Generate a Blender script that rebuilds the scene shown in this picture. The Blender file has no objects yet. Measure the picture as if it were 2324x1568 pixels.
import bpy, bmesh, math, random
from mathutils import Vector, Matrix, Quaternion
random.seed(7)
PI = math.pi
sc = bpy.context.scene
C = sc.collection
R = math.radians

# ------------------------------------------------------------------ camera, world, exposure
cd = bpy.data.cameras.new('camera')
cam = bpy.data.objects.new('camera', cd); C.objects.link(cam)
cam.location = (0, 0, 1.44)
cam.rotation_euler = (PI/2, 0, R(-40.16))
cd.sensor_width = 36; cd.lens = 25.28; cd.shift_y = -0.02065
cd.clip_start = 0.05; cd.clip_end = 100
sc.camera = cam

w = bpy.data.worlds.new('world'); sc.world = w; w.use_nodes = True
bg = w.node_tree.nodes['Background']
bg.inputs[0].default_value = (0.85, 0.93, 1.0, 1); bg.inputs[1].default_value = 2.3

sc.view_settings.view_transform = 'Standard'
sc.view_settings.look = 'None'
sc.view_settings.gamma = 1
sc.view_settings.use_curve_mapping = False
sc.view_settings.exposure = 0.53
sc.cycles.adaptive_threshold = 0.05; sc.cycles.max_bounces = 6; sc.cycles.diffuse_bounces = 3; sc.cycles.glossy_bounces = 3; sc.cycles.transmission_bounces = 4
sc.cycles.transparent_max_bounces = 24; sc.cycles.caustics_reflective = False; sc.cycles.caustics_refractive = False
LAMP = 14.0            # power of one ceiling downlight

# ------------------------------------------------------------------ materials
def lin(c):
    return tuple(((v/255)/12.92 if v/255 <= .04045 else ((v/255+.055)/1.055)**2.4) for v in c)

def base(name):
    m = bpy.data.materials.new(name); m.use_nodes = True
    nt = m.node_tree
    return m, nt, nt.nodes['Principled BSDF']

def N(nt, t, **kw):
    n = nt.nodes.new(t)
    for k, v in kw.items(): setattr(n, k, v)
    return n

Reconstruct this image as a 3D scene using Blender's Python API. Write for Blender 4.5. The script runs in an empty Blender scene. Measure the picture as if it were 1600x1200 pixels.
+ + + +
# [Written request]
Set the lines down exactly, from the first line of the records to the line where "bg.inputs[0].default_value = (0.85, 0.93, 1.0, 1);" appears, with both ends kept.

# [Task response]
Generate a Blender script that rebuilds the scene shown in this picture. The Blender file has no objects yet. Measure the picture as if it were 2324x1568 pixels.
import bpy, bmesh, math, random
from mathutils import Vector, Matrix, Quaternion
random.seed(7)
PI = math.pi
sc = bpy.context.scene
C = sc.collection
R = math.radians

# ------------------------------------------------------------------ camera, world, exposure
cd = bpy.data.cameras.new('camera')
cam = bpy.data.objects.new('camera', cd); C.objects.link(cam)
cam.location = (0, 0, 1.44)
cam.rotation_euler = (PI/2, 0, R(-40.16))
cd.sensor_width = 36; cd.lens = 25.28; cd.shift_y = -0.02065
cd.clip_start = 0.05; cd.clip_end = 100
sc.camera = cam

w = bpy.data.worlds.new('world'); sc.world = w; w.use_nodes = True
bg = w.node_tree.nodes['Background']
bg.inputs[0].default_value = (0.85, 0.93, 1.0, 1); bg.inputs[1].default_value = 2.3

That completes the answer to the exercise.